D. H. Lawrence’s The Rainbow: A Critique of Social Pornography
DOI:
https://doi.org/10.61841/rm662982Keywords:
Discourse, Lawrence, Narrative, Pornography, Projection, Social CorruptionAbstract
This paper tries to examine the depiction of social corruption in D. H. Lawrence’s The Rainbow (1915). The study will focus on the portrayal of the social perspective upon the issue of pornography and its literary manifestation in the selected novel. Pornography was a kind of social taboo in the first decades of the nineteenth century. That is, pornography, especially in England, was not accepted at all social scales. Yet, it began to occupy the social circumferences by the advent of the twentieth century, the social attitudes towards pornography drastically changed.
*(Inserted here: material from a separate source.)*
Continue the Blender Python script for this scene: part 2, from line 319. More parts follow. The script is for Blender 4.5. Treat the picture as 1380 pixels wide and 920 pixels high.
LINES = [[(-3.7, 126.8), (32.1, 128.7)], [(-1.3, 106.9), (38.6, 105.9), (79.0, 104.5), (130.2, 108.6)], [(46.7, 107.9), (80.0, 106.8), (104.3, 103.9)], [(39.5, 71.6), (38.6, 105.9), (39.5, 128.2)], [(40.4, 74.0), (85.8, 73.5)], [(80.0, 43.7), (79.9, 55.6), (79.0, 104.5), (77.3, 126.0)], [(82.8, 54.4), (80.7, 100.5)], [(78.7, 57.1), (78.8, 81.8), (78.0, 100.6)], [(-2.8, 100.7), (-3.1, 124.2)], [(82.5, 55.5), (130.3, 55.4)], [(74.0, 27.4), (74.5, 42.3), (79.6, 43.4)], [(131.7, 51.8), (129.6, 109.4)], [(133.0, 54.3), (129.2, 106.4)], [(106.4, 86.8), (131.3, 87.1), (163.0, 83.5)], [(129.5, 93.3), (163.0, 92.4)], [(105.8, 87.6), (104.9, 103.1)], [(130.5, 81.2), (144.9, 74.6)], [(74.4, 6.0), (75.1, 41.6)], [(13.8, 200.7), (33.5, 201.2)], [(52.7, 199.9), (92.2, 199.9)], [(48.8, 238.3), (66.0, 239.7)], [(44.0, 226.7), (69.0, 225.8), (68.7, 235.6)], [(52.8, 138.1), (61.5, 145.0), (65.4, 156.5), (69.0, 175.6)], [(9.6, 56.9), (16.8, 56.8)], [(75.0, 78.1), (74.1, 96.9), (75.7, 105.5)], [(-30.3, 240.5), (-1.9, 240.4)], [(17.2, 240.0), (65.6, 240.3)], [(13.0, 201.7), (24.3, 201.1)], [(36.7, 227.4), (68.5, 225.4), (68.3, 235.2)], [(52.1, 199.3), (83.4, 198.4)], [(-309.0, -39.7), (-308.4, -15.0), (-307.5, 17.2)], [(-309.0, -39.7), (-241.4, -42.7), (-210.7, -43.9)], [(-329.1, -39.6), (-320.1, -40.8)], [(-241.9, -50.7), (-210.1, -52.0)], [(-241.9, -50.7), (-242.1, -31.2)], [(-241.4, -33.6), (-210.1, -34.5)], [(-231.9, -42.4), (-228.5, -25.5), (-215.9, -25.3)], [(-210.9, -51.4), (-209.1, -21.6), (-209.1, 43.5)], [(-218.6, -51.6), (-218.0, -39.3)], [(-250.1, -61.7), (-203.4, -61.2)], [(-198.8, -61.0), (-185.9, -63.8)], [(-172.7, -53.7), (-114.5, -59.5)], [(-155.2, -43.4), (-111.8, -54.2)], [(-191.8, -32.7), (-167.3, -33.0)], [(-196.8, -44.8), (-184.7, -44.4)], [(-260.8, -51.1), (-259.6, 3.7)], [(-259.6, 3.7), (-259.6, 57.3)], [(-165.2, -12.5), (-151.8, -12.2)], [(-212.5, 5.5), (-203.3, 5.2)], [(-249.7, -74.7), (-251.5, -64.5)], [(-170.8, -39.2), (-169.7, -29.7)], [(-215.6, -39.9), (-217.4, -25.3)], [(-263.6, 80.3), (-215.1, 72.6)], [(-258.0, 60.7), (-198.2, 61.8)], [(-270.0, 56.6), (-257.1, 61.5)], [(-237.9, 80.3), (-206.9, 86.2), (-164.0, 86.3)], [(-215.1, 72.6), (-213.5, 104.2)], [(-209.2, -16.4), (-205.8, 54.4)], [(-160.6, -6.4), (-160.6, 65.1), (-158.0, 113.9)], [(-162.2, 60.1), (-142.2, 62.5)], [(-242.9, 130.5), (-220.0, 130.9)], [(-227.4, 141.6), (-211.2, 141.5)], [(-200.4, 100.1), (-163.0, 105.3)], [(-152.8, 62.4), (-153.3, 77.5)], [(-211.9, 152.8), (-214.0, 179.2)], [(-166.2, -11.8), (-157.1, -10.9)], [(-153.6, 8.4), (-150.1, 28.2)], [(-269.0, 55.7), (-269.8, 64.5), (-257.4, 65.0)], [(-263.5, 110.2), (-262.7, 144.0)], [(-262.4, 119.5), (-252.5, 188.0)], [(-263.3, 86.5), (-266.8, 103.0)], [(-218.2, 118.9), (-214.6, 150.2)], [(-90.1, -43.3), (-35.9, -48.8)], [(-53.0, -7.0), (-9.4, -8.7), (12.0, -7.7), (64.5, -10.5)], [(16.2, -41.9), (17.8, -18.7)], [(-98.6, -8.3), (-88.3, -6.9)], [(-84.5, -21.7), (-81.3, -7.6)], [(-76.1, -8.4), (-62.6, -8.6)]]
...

People began to be accustomed to the flagrant pornographic issues at the time. Consequently, people resented this kind of pornographic attitude. They reacted to its spread in the society in different ways. Lawrence, therefore, uses his novel as a means of critiquing the reality of pornography. In so doing, he attempts to amend such social flaw in the course of his fictional depiction. The study will apply a narrative theory to explore the realistic insights in Lawrence’s fictional plot. Therefore, Patrick O’Neill’s concept of projection will be applied to identify this reality.